D: Fuse

Texas Platters

D:Fuse

People (V2) D:Fuse has been poised for greatness so long it's a wonder his legs haven't buckled. While the rest of the Austin DJ scene reels from the feds' war on fun, D:Fuse has quietly solidified an international rep that's scored him a monthly residency in San Francisco and slots on UK monster events like Cream. The days of his spinning at the dive next door may be a thing of the past (no less than Paul Oakenfold calls Fuse the future of music), but the unassuming local DJ with the 10-gallon hat still smacks of his club roots. Falling somewhere between the incestuous world of progressive house and just left of trance, the 2-CD People opens slow with Fever's "Distorted Horizon," one of those backyard bass burblings that in a club setting usually arrives right about the time you notice the girl you've been staring at across the dance floor has pupils nearly as large as your own.

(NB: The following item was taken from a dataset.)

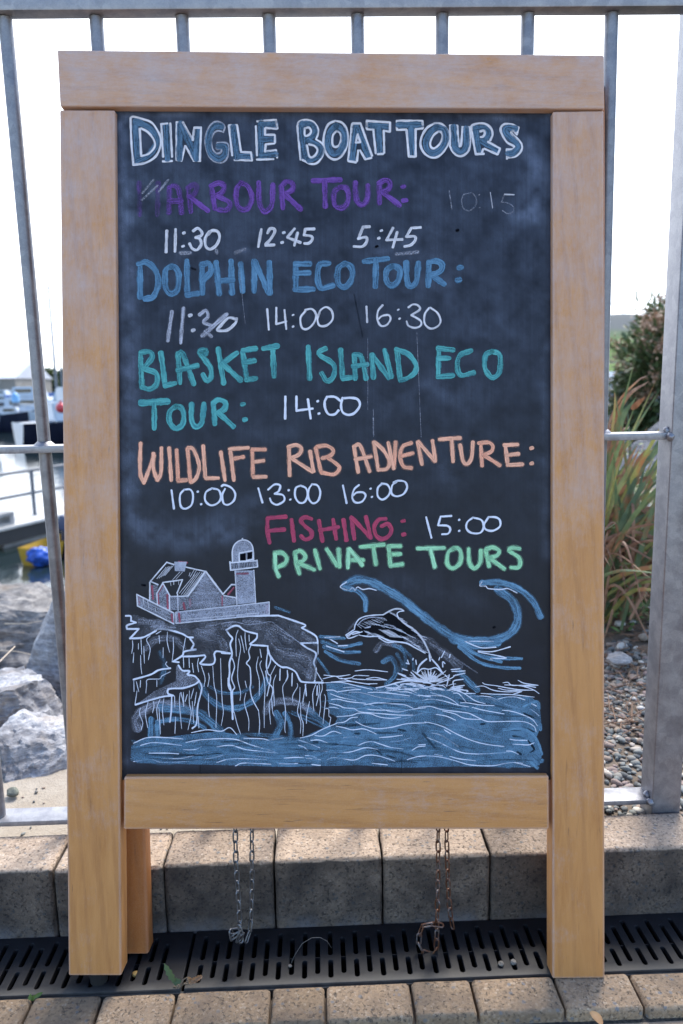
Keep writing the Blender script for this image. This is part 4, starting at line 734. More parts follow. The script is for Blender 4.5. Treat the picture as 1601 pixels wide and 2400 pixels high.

It's a loping, steady, streamlined groove that hooks up to Colours' unwisely named "The Guitar Track," and from there to highlights like Infrared's "Never Need to Worry," with its soaring, ethereal backing vocals tamped way down in the mix, and disc two's Latin-inflected opener, "Deeper," from Moda. For the most part, the tracks here are slammin'. Any DJ can make you feel it in a club, but it indicates a whole other level of skill to find yourself doing light housework in your skivvies, woofers banging, and grinning like an idiot.